On Wednesday, March 21, Environmental Protection Agency Administrator Lisa Jackson explained how to prevent these “vampires” from sucking up extra energy at Sarah Heinz House during Earth Day Live with Energy Star — an event that was also broadcast over the internet.
“Make sure you aren’t helping the vampire population in your house,” Jackson said. “When you finish charging your video game, take the charger out of the wall.”
About 200 kids from Sarah Heinz’s Boys and Girls Club gathered in the gym and asked questions of Jackson that ranged from “How can I help the environment” to “What is the EPA?”
Jackson also took video questions from Boys and Girls Club members around the country that had been recorded via Skype, a program that allows users to chat over the internet using sound and video.
The first question, from a youth in Washington State, was “What is Energy Star?”
Enrgey Star brand manager Maria Vargas, who moderated the event, asked the audience if anyone knew the answer before explaining, “What EPA is trying to do with Energy Star is make sure we use energy really efficiently.” She encouraged the children to ask if their parents and schools are using Energy Star appliances.
After that, Vargas stepped aside and let Jackson handle the questions. David, a fourteen-year-old member the Sarah Heinz Boys and Girls Club, asked “What is the most important environmental issue we should know about?”
Jackson said that youth should focus on the issues they can affect, such as recycling and saving electricity.
“Get outside and save some energy,” she said.
After another club member asked for five ways she could help the environment at home, Jackson led the room in brainstorming ideas. The final list included the basics: recycle, turn off the lights when you leave the room, save water by taking shorter showers and turning off the faucet while you brush your teeth, unplug appliances that aren’t in use and turn the heat down.
One question from New York brought up the topic of global warming and whether or not it really existed.
“There’s always going to be some debate about it, and the EPA is on the side of those who believe it exists,” Jackson said.

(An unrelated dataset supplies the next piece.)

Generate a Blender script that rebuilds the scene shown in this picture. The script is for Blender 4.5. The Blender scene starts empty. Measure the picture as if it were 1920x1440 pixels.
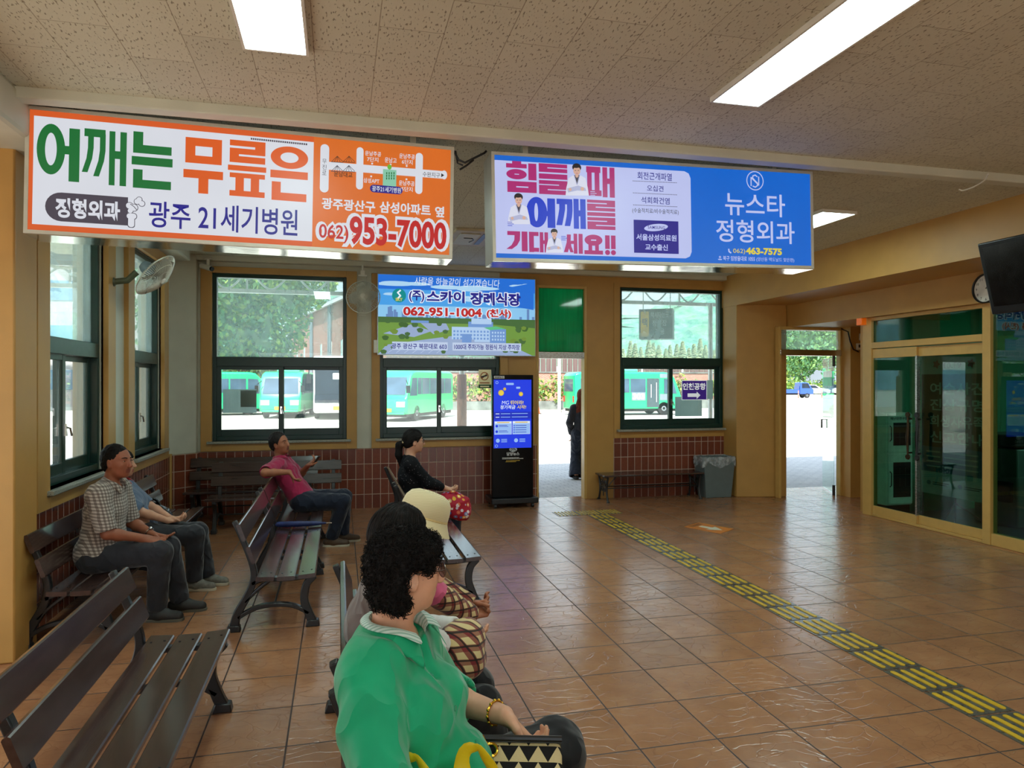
import bpy, bmesh, math, random
import numpy as np
from mathutils import Vector, Matrix

SC = bpy.context.scene
COL = SC.collection
PI = math.pi
R = math.radians
random.seed(7)
rng = np.random.default_rng(11)

# ------------------------------------------------------------------ camera
FPX, YAW, CAMH = 1320.0, R(13.8), 1.75
cam_data = bpy.data.cameras.new('camera')
cam_data.sensor_fit = 'HORIZONTAL'
cam_data.sensor_width = 36.0
cam_data.lens = 36.0 * FPX / 1920.0
cam_data.clip_start, cam_data.clip_end = 0.05, 2000
cam = bpy.data.objects.new('camera', cam_data)
cam.location = (0, 0, CAMH)
cam.rotation_euler = (PI / 2, 0, -YAW)
COL.objects.link(cam)
SC.camera = cam

# ------------------------------------------------------------------ view, world, sun
SC.view_settings.view_transform = 'Standard'
SC.view_settings.look = 'None'
SC.view_settings.exposure = 0.0
SC.view_settings.gamma = 1.0
SC.view_settings.use_curve_mapping = False
SC.cycles.use_denoising = True
SC.cycles.max_bounces = 10
SC.cycles.diffuse_bounces = 5
SC.cycles.glossy_bounces = 5
SC.cycles.transparent_max_bounces = 16
SC.cycles.transmission_bounces = 6
SC.cycles.sample_clamp_indirect = 6.0
SC.cycles.caustics_reflective = False
SC.cycles.caustics_refractive = False

world = bpy.data.worlds.new('world')
SC.world = world
world.use_nodes = True
_nt = world.node_tree
_nt.nodes.clear()
_o = _nt.nodes.new('ShaderNodeOutputWorld')
_bg = _nt.nodes.new('ShaderNodeBackground')
_sky = _nt.nodes.new('ShaderNodeTexSky')
_sky.sky_type = 'NISHITA'
_sky.sun_disc = False
_sky.sun_elevation = R(58)
_sky.sun_rotation = R(205)
_sky.air_density = 1.2
_sky.dust_density = 3.0
_mx = _nt.nodes.new('ShaderNodeMix')
_mx.data_type = 'RGBA'
_mx.inputs[0].default_value = 0.72
_sc = _nt.nodes.new('ShaderNodeMix')
_sc.data_type = 'RGBA'
_sc.blend_type = 'MULTIPLY'
_sc.inputs[0].default_value = 1.0
_sc.inputs[7].default_value = (0.13, 0.13, 0.13, 1)
_nt.links.new(_sky.outputs[0], _sc.inputs[6])
_nt.links.new(_sc.outputs[2], _mx.inputs[6])
_mx.inputs[7].default_value = (0.80, 0.96, 1.06, 1)
_nt.links.new(_mx.outputs[2], _bg.inputs[0])
_bg.inputs[1].default_value = 2.2
_nt.links.new(_bg.outputs[0], _o.inputs[0])

_sd = bpy.data.lights.new('sun', 'SUN')
_sd.energy = 11.0
_sd.angle = R(0.6)
_sd.color = (1.0, 0.97, 0.90)
sun = bpy.data.objects.new('sun', _sd)
sun.rotation_euler = (R(31), 0, R(-22))
sun.location = (0, 0, 30)
COL.objects.link(sun)

# ------------------------------------------------------------------ pixel rays (photo pixels -> points on real planes)
_S, _C = math.sin(YAW), math.cos(YAW)


def ray(px, py):
    l, v = (px - 960) / FPX, (720 - py) / FPX
    return (l * _C + _S, -l * _S + _C, v)


def onz(px, py, z=0.0):
    r = ray(px, py)
    t = (z - CAMH) / r[2]
    return Vector((r[0] * t, r[1] * t, z))


def ony(px, py, y):
    r = ray(px, py)
    t = y / r[1]
    return Vector((r[0] * t, y, CAMH + r[2] * t))


def onx(px, py, x):
    r = ray(px, py)
    t = x / r[0]
    return Vector((x, r[1] * t, CAMH + r[2] * t))


# ------------------------------------------------------------------ object helpers
def tag(o, label=None, cat=None, group=None, kind=None):
    if label:
        o['label'] = label
    if cat:
        o['category'] = cat
    if group:
        o['group'] = group
    if kind:
        o['kind'] = kind
    return o


def thing(name, label, cat, loc=(0, 0, 0), rotz=0.0, group=None, rot=None):
    o = bpy.data.objects.new(name, None)
    o.empty_display_size = 0.1
    COL.objects.link(o)
    o.location = loc
    o.rotation_euler = rot if rot else (0, 0, rotz)
    return tag(o, label, cat, group)


def copy_tree(o, parent=None):
    c = o.copy()
    COL.objects.link(c)
    c.parent = parent
    for ch in o.children:
        copy_tree(ch, c)
    return c


def lin(c):
    out = []
    for v in c[:3]:
        v = v / 255.0
        out.append(v / 12.92 if v <= 0.04045 else ((v + 0.055) / 1.055) ** 2.4)
    return tuple(out) + (1.0,)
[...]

But, she added, President Obama is encouraging Americans to focus on clean energy rather than debate global warming.
“When you save energy, you’re actually helping some kid somewhere who might have asthma,” she said, although she admitted the effects that saving energy — and therefore burning less coal and natural gas that pollutes the air — will have on air quality are a long way away.
That discussion brought up another topic. Specifically, “Where does energy come from, and are we going to run out?”
Jackson described a few sources of energy and had the children guess which she was talking about. Then she explained the difference between fossil fuels and renewable energy sources, like solar or wind power.
“Fossil Fuels really come from, I hate to say it, dead plants and animals,” she said with a grimace.
Although Jackson didn’t know the answer to one boy’s question of how many trees are cut down each day, she did say that it was okay to use trees as long as we plant more to make up for the loss.
Because Jackson didn’t have enough time to answer every child’s question, she left them with one final admonition — save energy.
“It’s the one thing we can all do, it’s not that hard, and it makes a huge difference.”